UNIDENTIFIED MAN: Hey there. Welcome to the Walton Theater. Enjoy the movie.

ANDREW YEAGER, BYLINE: It's a half an hour until show time, and the majority of seats are already taken. In the front row in the far left seat is 85-year-old George Sallie. He's black, grew up near Selma and was drafted as a young man.

GEORGE SALLIE: I went to Korea fighting for somebody else's freedom. And really, I didn't have freedom myself.

YEAGER: Sallie says after he came back, he became involved in the Civil Rights Movement. He lifts up his ball cap and points to a scar on his forehead. A memento of what's known as Bloody Sunday. That's the day in March 1965 when protesters were brutally beaten by police as they tried to cross Selma's Edmund Pettus Bridge.

Many people in the audience have first-hand connections with this history. Monique Williams was just a child then, but she remembers Annie Lee Cooper, who's played in the movie by Oprah Winfrey.

MONIQUE WILLIAMS: Annie Lee Cooper. I'm not quite sure how mamma found her, but she was our housekeeper for about six months. She was wonderful.

YEAGER: Cooper was a civil rights activist most known for whacking the county sheriff at the time across the jaw. Williams says she's sure Cooper will come off great in the movie but is a little uneasy about how white southerners will be depicted.
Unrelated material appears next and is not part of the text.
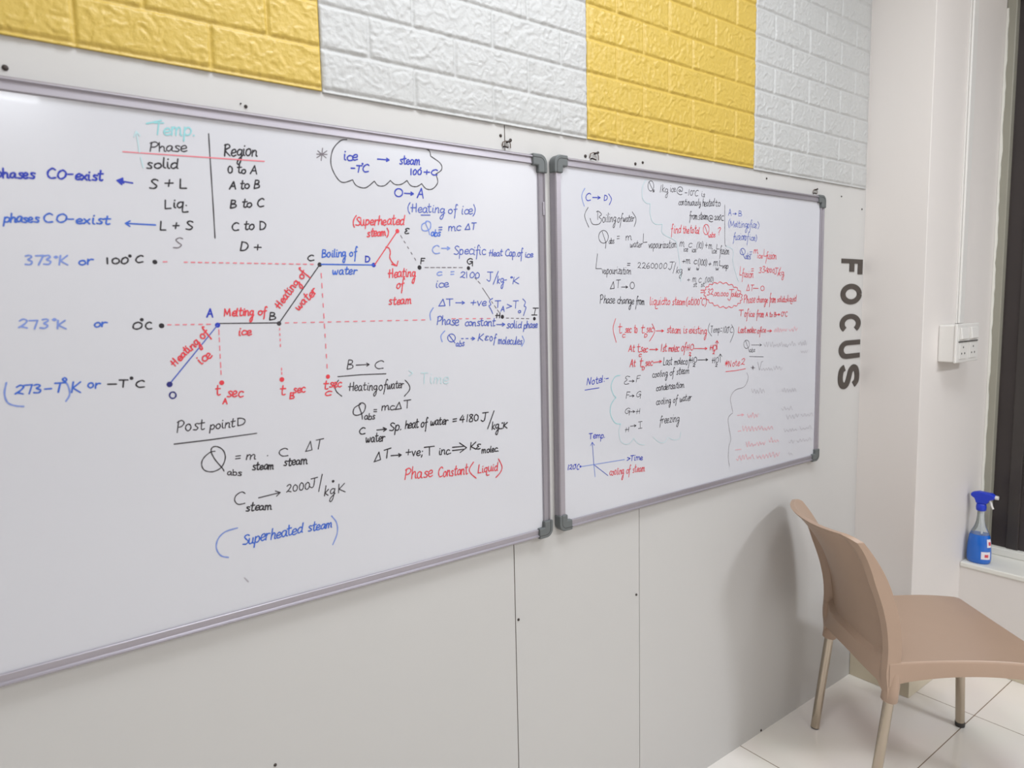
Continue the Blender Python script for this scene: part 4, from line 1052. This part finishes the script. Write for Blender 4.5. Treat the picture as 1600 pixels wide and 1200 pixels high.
MB().box(-.0235, .0235, -.006, 0, 0, ZC - 1.3655 - .001).build('casing_base', M['plastic'], cc, bevel=.001)
MB().box(-.0205, .0205, -.014, -.006, 0, ZC - 1.3655 - .001).build('casing_cover', M['plastic'], cc, bevel=.003)

# ---------------------------------------------------------------- spray bottle on the sill
bt = thing('spray_bottle', 'blue glass cleaner spray bottle standing on the window sill', 'spray bottle', (3.045, -.260, SILL))


def oval(prof, rx, ry, seg=28):
    return [[(rx * r * math.cos(t) , ry * r * math.sin(t), z) for t in (2 * math.pi * k / seg for k in range(seg))] for r, z in prof]


def closed(mb, rows):
    mb.grid(rows, closed=True)
    n = len(rows[0])
    mb.add(rows[0], [tuple(range(n))[::-1]])
    mb.add(rows[-1], [tuple(range(n))])
    return mb


BRY = .042
lq = [(.86, .001), (.96, .006), (1.0, .016), (1.0, .045), (.97, .068), (.92, .090), (.85, .108), (.80, .115)]
body = closed(MB(), oval(lq, .034, BRY)).build('bottle_body', M['liquid'], bt, smooth=True)
body['label'] = 'blue liquid filled lower body'
cr = [(.80, .1155), (.70, .126), (.50, .142), (.36, .162), (.30, .184), (.29, .208)]
closed(MB(), oval(cr, .034, BRY)).build('bottle_neck', M['clear'], bt, smooth=True)
MB().tube([(0, -.006, .116), (0, -.004, .16), (0, 0, .212)], .0032, 10).build('dip_tube', M['plastic'], bt, smooth=True)
# spray head, nozzle towards the room
hd = MB()
hd.tube([(0, 0, .2085), (0, 0, .222), (0, 0, .238)], [.0165, .018, .016], 20)
side = [(.036, .296), (.030, .304), (.012, .310), (-.034, .308), (-.046, .300), (-.046, .288), (-.030, .280), (-.018, .262), (.016, .262), (.022, .280), (.034, .288)]
hd.prism(side, lambda a, b, k: (-.013 + .026 * k, a, b - .024))
hd.build('spray_head', M['spray_blue'], bt, bevel=.004)
MB().tube([(0, -.046, .270), (0, -.056, .270)], .0075, 14).build('nozzle', M['plastic'], bt, smooth=True)
MB().tube([(0, -.026, .258), (0, -.032, .246), (0, -.036, .232), (0, -.041, .223)], [.005, .0045, .004, .0035], 10).build('trigger', M['plastic'], bt, smooth=True)


def patch(a0, a1, z0, z1, grow=1.02, n=8):
    def rad(z):
        return lerp_tab([(z_, r_) for r_, z_ in lq], z)
    return MB().grid([[(.034 * rad(z) * grow * math.cos(t) , BRY * rad(z) * grow * math.sin(t), z)
                       for t in (math.radians(a0 + (a1 - a0) * i / n) for i in range(n + 1))] for z in [z0 + (z1 - z0) * j / 4 for j in range(5)]])


for a0, a1, z0, z1, p0, p1, q0, q1 in ((205, 255, .022, .052, 222, 242, .030, .042), (235, 268, .070, .102, 244, 262, .078, .092)):
    lb = patch(a0, a1, z0, z1).build('bottle_label', M['paper'], bt, smooth=True)
    patch(p0, p1, q0, q1, 1.03).build('label_mark', M['redprint'], lb, smooth=True)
Still, she's looking forward to it.

WILLIAMS: If you find me after the movie, I'll tell you what I think. I just feel like it's a wonderful thing for Selma. I do.

YEAGER: Because the thing is, it took a special effort to bring this film here. The town doesn't have a commercial movie theater. Selma Mayor George Evans says it only makes sense the movie should be shown here and looked for a way to do it. He spoke with the filmmakers and the owner of a theater a few towns away. They made it happen in the city-owned auditorium. Evans says, people at first couldn't believe the movie would be shown in Selma.

MAYOR GEORGE EVANS: When we said it's going to be for here and free, man, people just was overly elated over that.

YEAGER: Inside, the audience is in rapture. They cheer, they sigh and when the credits roll...


YEAGER: For Reverend F. D. Reese, it brought back a lot of memories. He was head of the Selma movement at the time.

REVEREND F. D. REESE: Well, I hope that people will understand the type of sacrifices that had to be made in order for us to enjoy the freedom that we now enjoy today.

YEAGER: This is Terri Sewell's third time seeing the film, but the first with the hometown crowd. She represents Selma in Congress, and is Alabama's first black congresswoman. She especially wanted to see the movie with her parents.

CONGRESSWOMAN TERRI SEWELL: Mommy was literally in tears when she saw the reenactment of Bloody Sunday. And, you know, as I comforted her, I said, isn't it great that we are in a different space today?

YEAGER: Monique Williams, the one who's housekeeper was activist Annie Lee Cooper, she agrees much progress has been made. But the film made her feel almost embarrassed. Teary-eyed, she explains, yes, she was a child, but oblivious to the injustice of segregation.

WILLIAMS: I wish I could talk to Annie Lee Cooper today and just say, Annie, I'm so proud of you. I mean, I think it sort of overwhelmed me as you can see (laughter).

YEAGER: Several moviegoers remark about the need to take voting rights more seriously today. Some lament that race relations in America are still frayed. One native, though, says the voting rights marches needed to happen somewhere. He's proud they happened in Selma. For NPR News, I'm Andrew Yeager.